Durante a implementação da cooperativa, foi realizada uma investigação nos territórios para entender quais são os problemas sistêmicos referentes à gestão de resíduos sólidos em cada um. “Essas investigações envolveram as pessoas e os comércios locais. Depois foram realizadas formações e intercâmbios entre as mulheres que trabalham na cooperativa e pessoas das comunidades”, explica Luz Daza, presidente da Tramuco e residente da paróquia de La Vega. Luz conta que o primeiro desafio foi incorporar o trabalho cooperativo: “com o tempo, passamos a nos reconhecer como as associadas da organização, mulheres que intercambiam seus saberes e são parte dessa família”.
Barbara Quintero tem 21 anos e é uma das associadas da cooperativa. Durante a reunião de criação do estatuto da cooperativa, no dia 19 de abril, Bárbara compartilhou que “a cooperativa é um espaço que dignifica a comunidade com trabalho a partir de um modelo de gestão totalmente feminista”. Ela destaca o caráter de desenvolvimento coletivo e individual que um processo como esse tem ao apostar na capacitação para o trabalho e na formação política das mulheres. “Cada mulher vai se encontrando, se envolvendo e desenvolvendo a partir do encontro das realidades de cada uma”, diz.
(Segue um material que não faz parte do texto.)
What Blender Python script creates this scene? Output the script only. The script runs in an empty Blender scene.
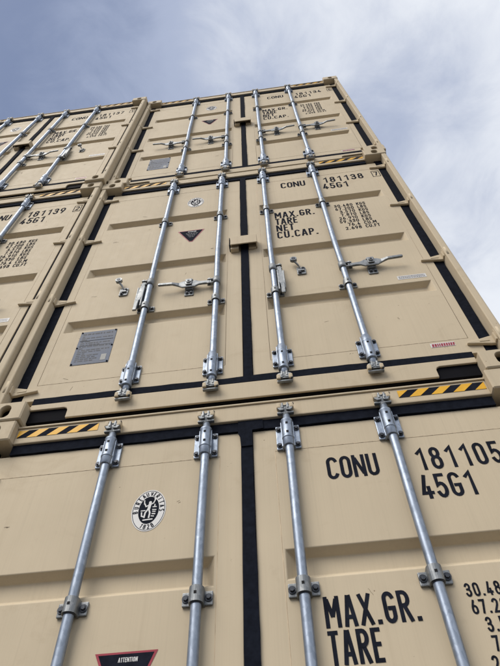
import bpy, bmesh, math, random
from mathutils import Vector, Matrix

scene = bpy.context.scene
COL = scene.collection

# ------------------------------------------------------------------ camera
CAM_POS = (0.1808, -1.6525, 1.0708)
YAW, PITCH, ROLL = -0.0958533, 0.9402373, -0.0363965
F_OVER_W = 555.138 / 500.0
cam = bpy.data.cameras.new('camera')
cam_o = bpy.data.objects.new('camera', cam)
COL.objects.link(cam_o)
fw = Vector((math.sin(YAW) * math.cos(PITCH), math.cos(YAW) * math.cos(PITCH), math.sin(PITCH)))
rt = Vector((math.cos(YAW), -math.sin(YAW), 0))
up = rt.cross(fw)
r2 = rt * math.cos(ROLL) + up * math.sin(ROLL)
u2 = -rt * math.sin(ROLL) + up * math.cos(ROLL)
m = Matrix((r2, u2, -fw)).transposed().to_4x4()
m.translation = Vector(CAM_POS)
cam_o.matrix_world = m
cam.sensor_fit = 'HORIZONTAL'
cam.sensor_width = 36.0
cam.lens = 36.0 * F_OVER_W
cam.clip_start = 0.02
cam.clip_end = 3000
scene.camera = cam_o

# ------------------------------------------------------------------ light
SUN_ELEV = math.radians(48)
SUN_AZ = math.radians(216)          # compass-like: 0 = +y, 90 = +x
SUN_STRENGTH = 2.0
SUN_ANGLE = math.radians(42)
SKY_STRENGTH = 0.1
EXPOSURE = 0.62
sun = bpy.data.lights.new('sun', 'SUN')
sun.energy = SUN_STRENGTH
sun.angle = SUN_ANGLE
sun.color = (1.0, 0.95, 0.87)
sun_o = bpy.data.objects.new('sun', sun)
COL.objects.link(sun_o)
to_sun = Vector((math.sin(SUN_AZ) * math.cos(SUN_ELEV), math.cos(SUN_AZ) * math.cos(SUN_ELEV), math.sin(SUN_ELEV)))
sun_o.rotation_euler = to_sun.to_track_quat('Z', 'Y').to_euler()
sun_o.location = to_sun * 40

scene.view_settings.view_transform = 'Standard'
scene.view_settings.look = 'None'
scene.view_settings.exposure = EXPOSURE
scene.view_settings.gamma = 1.0
scene.view_settings.use_curve_mapping = False

world = bpy.data.worlds.new('World')
scene.world = world
world.use_nodes = True


def node(nt, kind, **kw):
    n = nt.nodes.new(kind)
    for k, v in kw.items():
        setattr(n, k, v)
    return n


def build_sky():
    nt = world.node_tree
    nt.nodes.clear()
    L = nt.links.new
    out = node(nt, 'ShaderNodeOutputWorld')
    bg = node(nt, 'ShaderNodeBackground')
    bg.inputs['Strength'].default_value = SKY_STRENGTH
    sky = node(nt, 'ShaderNodeTexSky', sky_type='NISHITA')
    sky.sun_disc = False
    sky.sun_elevation = SUN_ELEV
    sky.sun_rotation = SUN_AZ
    sky.air_density = 1.0
    sky.dust_density = 2.2
    tc = node(nt, 'ShaderNodeTexCoord')
    # clouds on a flat layer: direction / (height + c)
    sep = node(nt, 'ShaderNodeSeparateXYZ')
    L(tc.outputs['Generated'], sep.inputs[0])
    zc = node(nt, 'ShaderNodeMath', operation='MAXIMUM')
    L(sep.outputs['Z'], zc.inputs[0]); zc.inputs[1].default_value = 0.0
    za = node(nt, 'ShaderNodeMath', operation='ADD')
    L(zc.outputs[0], za.inputs[0]); za.inputs[1].default_value = 0.12
    dx = node(nt, 'ShaderNodeMath', operation='DIVIDE')
    dy = node(nt, 'ShaderNodeMath', operation='DIVIDE')
    L(sep.outputs['X'], dx.inputs[0]); L(za.outputs[0], dx.inputs[1])
    L(sep.outputs['Y'], dy.inputs[0]); L(za.outputs[0], dy.inputs[1])
    com = node(nt, 'ShaderNodeCombineXYZ')
    L(dx.outputs[0], com.inputs[0]); L(dy.outputs[0], com.inputs[1])
    com.inputs[2].default_value = 3.7
    n1 = node(nt, 'ShaderNodeTexNoise')
    n1.inputs['Scale'].default_value = 2.3
    n1.inputs['Detail'].default_value = 6
    n1.inputs['Roughness'].default_value = 0.5
    n1.inputs['Distortion'].default_value = 0.35
    L(com.outputs[0], n1.inputs['Vector'])
    n2 = node(nt, 'ShaderNodeTexNoise')
    n2.inputs['Scale'].default_value = 7.0
    n2.inputs['Detail'].default_value = 8
    n2.inputs['Roughness'].default_value = 0.62
    n2.inputs['Distortion'].default_value = 0.6
    L(com.outputs[0], n2.inputs['Vector'])
    # the cloud deck is thin over the left and grows thick towards +x
    tilt = node(nt, 'ShaderNodeMath', operation='MULTIPLY_ADD')
    L(dx.outputs[0], tilt.inputs[0]); tilt.inputs[1].default_value = 0.9; tilt.inputs[2].default_value = 0.19
    a1 = node(nt, 'ShaderNodeMath', operation='MULTIPLY_ADD')
    L(n1.outputs['Fac'], a1.inputs[0]); a1.inputs[1].default_value = 1.15; a1.inputs[2].default_value = -0.5
    a2 = node(nt, 'ShaderNodeMath', operation='MULTIPLY_ADD')
    L(n2.outputs['Fac'], a2.inputs[0]); a2.inputs[1].default_value = 0.5; L(a1.outputs[0], a2.inputs[2])
    a3 = node(nt, 'ShaderNodeMath', operation='ADD', use_clamp=True)
    L(a2.outputs[0], a3.inputs[0]); L(tilt.outputs[0], a3.inputs[1])
    ramp = node(nt, 'ShaderNodeValToRGB')
    cr = ramp.color_ramp
    cr.interpolation = 'EASE'
    cr.elements[0].position = 0.0; cr.elements[0].color = (0.165, 0.21, 0.335, 1)
    cr.elements[1].position = 1.0; cr.elements[1].color = (0.69, 0.72, 0.775, 1)
    e = cr.elements.new(0.5); e.color = (0.37, 0.42, 0.55, 1)
    L(a3.outputs[0], ramp.inputs[0])
    sc = node(nt, 'ShaderNodeVectorMath', operation='SCALE')
    L(ramp.outputs['Color'], sc.inputs[0]); sc.inputs['Scale'].default_value = 7.9
    mixf = node(nt, 'ShaderNodeMath', operation='MULTIPLY_ADD', use_clamp=True)
    L(a3.outputs[0], mixf.inputs[0]); mixf.inputs[1].default_value = 0.25; mixf.inputs[2].default_value = 0.75
    mx = node(nt, 'ShaderNodeMix', data_type='RGBA')
    L(mixf.outputs[0], mx.inputs['Factor'])
    L(sky.outputs[0], mx.inputs['A'])
    L(sc.outputs[0], mx.inputs['B'])
    L(mx.outputs['Result'], bg.inputs['Color'])
    L(bg.outputs[0], out.inputs['Surface'])


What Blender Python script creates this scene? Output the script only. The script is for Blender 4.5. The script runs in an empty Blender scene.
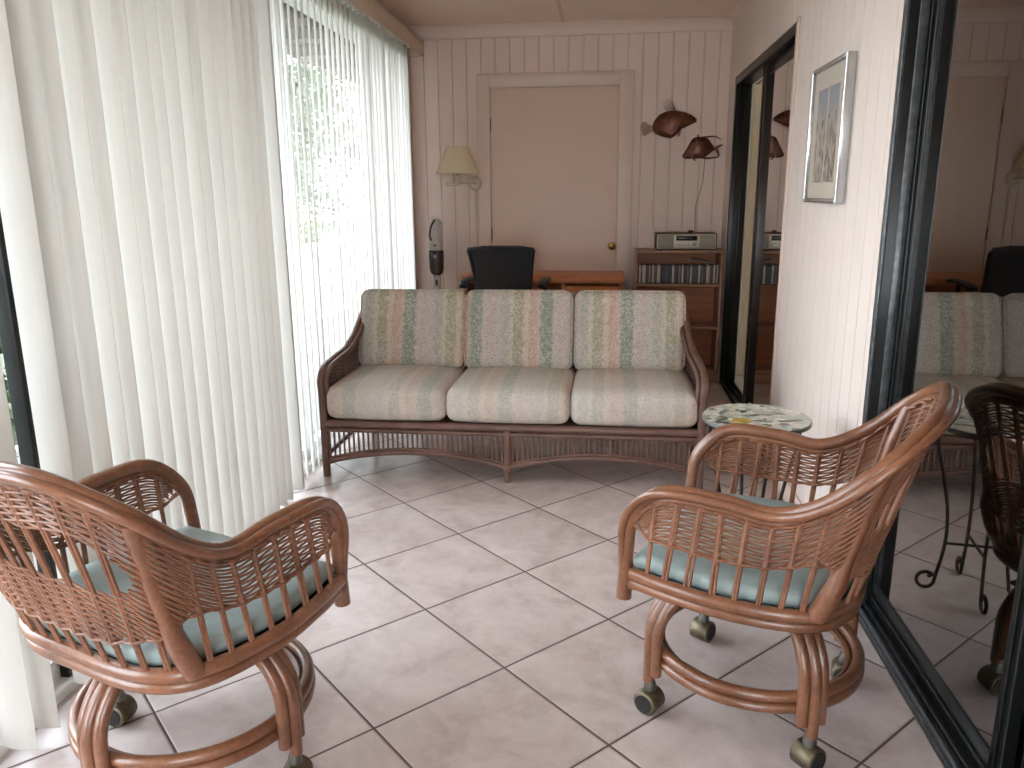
import bpy, math, random
import numpy as np
from mathutils import Vector, Matrix
random.seed(7)
rng = np.random.default_rng(7)
SC = bpy.context.scene
COL = SC.collection
PI = math.pi

# ------------------------------------------------------------------ helpers
def lin(c):
    return tuple(((v/255)/12.92 if v/255 <= .04045 else ((v/255+.055)/1.055)**2.4) for v in c)

class MB:
    """collects shapes, links them as one mesh object"""
    def __init__(s): s.v = []; s.f = []; s.sm = []
    def add(s, vs, fs, smooth=True):
        b = len(s.v); s.v.extend([tuple(map(float, p)) for p in vs])
        for f in fs: s.f.append(tuple(b+i for i in f)); s.sm.append(smooth)
    def box(s, x0, x1, y0, y1, z0, z1, bev=0.0, mat=None):
        x0, x1 = min(x0, x1), max(x0, x1); y0, y1 = min(y0, y1), max(y0, y1); z0, z1 = min(z0, z1), max(z0, z1)
        b = min(bev, (x1-x0)*.49, (y1-y0)*.49, (z1-z0)*.49)
        if b <= 0:
            vs = [(x, y, z) for x in (x0, x1) for y in (y0, y1) for z in (z0, z1)]
            fs = [(0,1,3,2),(4,6,7,5),(0,4,5,1),(2,3,7,6),(0,2,6,4),(1,5,7,3)]
        else:
            vs = []; idx = {}
            for i, (xa, xb) in enumerate(((x0, x0+b), (x1, x1-b))):
                for j, (ya, yb) in enumerate(((y0, y0+b), (y1, y1-b))):
                    for k, (za, zb) in enumerate(((z0, z0+b), (z1, z1-b))):
                        idx[i,j,k,0] = len(vs); vs.append((xa, yb, zb))
                        idx[i,j,k,1] = len(vs); vs.append((xb, ya, zb))
                        idx[i,j,k,2] = len(vs); vs.append((xb, yb, za))
            fs = []
            for a in range(2):
                fs.append([idx[a,j,k,0] for j,k in ((0,0),(0,1),(1,1),(1,0))][::(1 if a==0 else -1)])
                fs.append([idx[i,a,k,1] for i,k in ((0,0),(1,0),(1,1),(0,1))][::(1 if a==0 else -1)])
                fs.append([idx[i,j,a,2] for i,j in ((0,0),(0,1),(1,1),(1,0))][::(1 if a==0 else -1)])
            for j in range(2):
                for k in range(2):
                    q = [idx[0,j,k,1], idx[1,j,k,1], idx[1,j,k,2], idx[0,j,k,2]]
                    fs.append(q if (j == 1) ^ (k == 1) else q[::-1])
            for i in range(2):
                for k in range(2):
                    q = [idx[i,0,k,0], idx[i,0,k,2], idx[i,1,k,2], idx[i,1,k,0]]
                    fs.append(q if (i == 1) ^ (k == 1) else q[::-1])
            for i in range(2):
                for j in range(2):
                    q = [idx[i,j,0,0], idx[i,j,0,1], idx[i,j,1,1], idx[i,j,1,0]]
                    fs.append(q if (i == 1) ^ (j == 1) else q[::-1])
            for i in range(2):
                for j in range(2):
                    for k in range(2):
                        t = [idx[i,j,k,0], idx[i,j,k,1], idx[i,j,k,2]]
                        fs.append(t if (i+j+k) % 2 else t[::-1])
        if mat is not None: vs = [tuple(mat @ Vector(p)) for p in vs]
        s.add(vs, fs, False)
    def tube(s, pts, r, n=8, closed=False, flat=1.0):
        P = np.array(pts, float); m = len(P)
        R = np.full(m, r) if np.isscalar(r) else np.array(r, float)
        if closed: T = np.roll(P, -1, 0)-np.roll(P, 1, 0)
        else:
            T = np.gradient(P, axis=0)
        T /= np.linalg.norm(T, axis=1)[:, None]+1e-12
        a = np.array([0, 0, 1.0]) if abs(T[0, 2]) < .9 else np.array([1.0, 0, 0])
        N = a-T[0]*(a@T[0]); N /= np.linalg.norm(N)
        vs = []; ang = np.arange(n)*2*PI/n
        for i in range(m):
            if i: N = N-T[i]*(N@T[i]); N /= np.linalg.norm(N)+1e-12
            B = np.cross(T[i], N)
            for t in ang: vs.append(P[i]+R[i]*(math.cos(t)*N*flat+math.sin(t)*B))
        fs = []
        for i in range(m if closed else m-1):
            j = (i+1) % m
            for k in range(n): fs.append((i*n+k, i*n+(k+1) % n, j*n+(k+1) % n, j*n+k))
        s.add(vs, fs, True)
        if not closed:
            b = len(s.v)-m*n
            s.f.append(tuple(b+k for k in range(n))[::-1]); s.sm.append(False)
            s.f.append(tuple(b+(m-1)*n+k for k in range(n))); s.sm.append(False)
    def rod(s, a, b, r, n=8, r2=None):
        s.tube([a, b], [r, r if r2 is None else r2], n)
    def lathe(s, prof, n=24, origin=(0,0,0), axis='z', smooth=True):
        vs = []; o = np.array(origin, float)
        for (r, h) in prof:
            for k in range(n):
                c, d = r*math.cos(2*PI*k/n), r*math.sin(2*PI*k/n)
                vs.append(o+(np.array([c, d, h]) if axis == 'z' else np.array([h, c, d]) if axis == 'x' else np.array([d, h, c])))
        fs = []
        for i in range(len(prof)-1):
            for k in range(n): fs.append((i*n+k, i*n+(k+1) % n, (i+1)*n+(k+1) % n, (i+1)*n+k))
        s.add(vs, fs, smooth)
        b = len(s.v)-len(vs)
        if prof[0][0] > 1e-5: s.f.append(tuple(b+k for k in range(n))[::-1]); s.sm.append(False)
        if prof[-1][0] > 1e-5: s.f.append(tuple(b+(len(prof)-1)*n+k for k in range(n))); s.sm.append(False)
    def prism(s, outline, y0, y1, plane='xz'):
        """closed outline extruded between y0 and y1"""
        n = len(outline); vs = []
        for h in (y0, y1):
            for (a, b) in outline: vs.append((a, h, b) if plane == 'xz' else (a, b, h) if plane == 'xy' else (h, a, b))
        fs = [tuple(range(n)), tuple(range(n, 2*n))[::-1]]+[(i, (i+1) % n, n+(i+1) % n, n+i) for i in range(n)]
        s.add(vs, fs, False)
    def build(s, name, mat, parent=None, kind=None, loc=None, sharp=True):
        me = bpy.data.meshes.new(name); me.from_pydata(s.v, [], s.f)
        me.polygons.foreach_set('use_smooth', s.sm); me.update()
        if sharp: me.set_sharp_from_angle(angle=math.radians(50))
        o = bpy.data.objects.new(name, me); COL.objects.link(o)
        if mat is not None: me.materials.append(mat)
        if parent is not None: o.parent = parent
        if kind: o['kind'] = kind
        if loc is not None: o.location = loc
        return o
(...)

A coperativa Tramuco é um dos projetos que fazem parte da organização feminista Tinta Violeta, que integra a Marcha Mundial das Mulheres no país. Em uma entrevista ao Ministério do Poder Popular para a Mulher e Igualdade de Gênero, em 2 de maio desse ano, a presidente da organização falou que o trabalho das organizações feministas venezuelanas fortalece o projeto de políticas públicas conhecido como Grande Missão Venezuela Mulher (GMVM). Além de projetos como a Tramuco, a Tinta Violeta é responsável por pesquisa e ação em defesa dos direitos das mulheres e contra a violência machista.
A Comuna 5 de Março e a Coletiva Tejiéndonos Mujeres
A Rota das Flores é uma das políticas comunais feministas organizadas na Comuna 5 de Março, em Caracas e também nas comunas Vencedores de Carorita, Estado Lara, e em Las 5 Fortalezas de Cumanacoa, no Estado Sucre. As três flores, caienas, girassóis e bromélias, são as referências para três linhas de organização: atendimento de saúde da mulher, combate à violência e formação e informação. O trabalho das mulheres na Rota das Flores organiza a distribuição de métodos contraceptivos e amplia o conhecimento sobre sexualidade e proteção. A organização também promove a construção do feminismo comunal em encontros regionais com as mulheres das comunidades. Além disso, as mulheres vítimas de violência machista encontram na Casa Morada Comunal da Coletiva Tejiéndonos Mujeres um centro de reuniões e espaço de acolhimento e atendimento emergencial, que inclui acompanhamento psicológico e demais ações necessárias para a garantia da segurança de mulheres e crianças.
Esse conjunto de iniciativas populares que unem a luta pela sustentabilidade da vida a partir do local até a construção de poder popular na gestão das políticas públicas são alguns exemplos da força feminista das mulheres venezuelanas. As mulheres constroem juntas as alternativas a partir das suas comunidades, da vida das companheiras dos bairros, das necessidades diárias. A organização radical dessas mulheres garante mudanças na sociedade e na vida nas comunas, não só para as mulheres, mas para todos, em uma demonstração da força do feminismo comunal como caminho para a construção do mundo em que querem viver.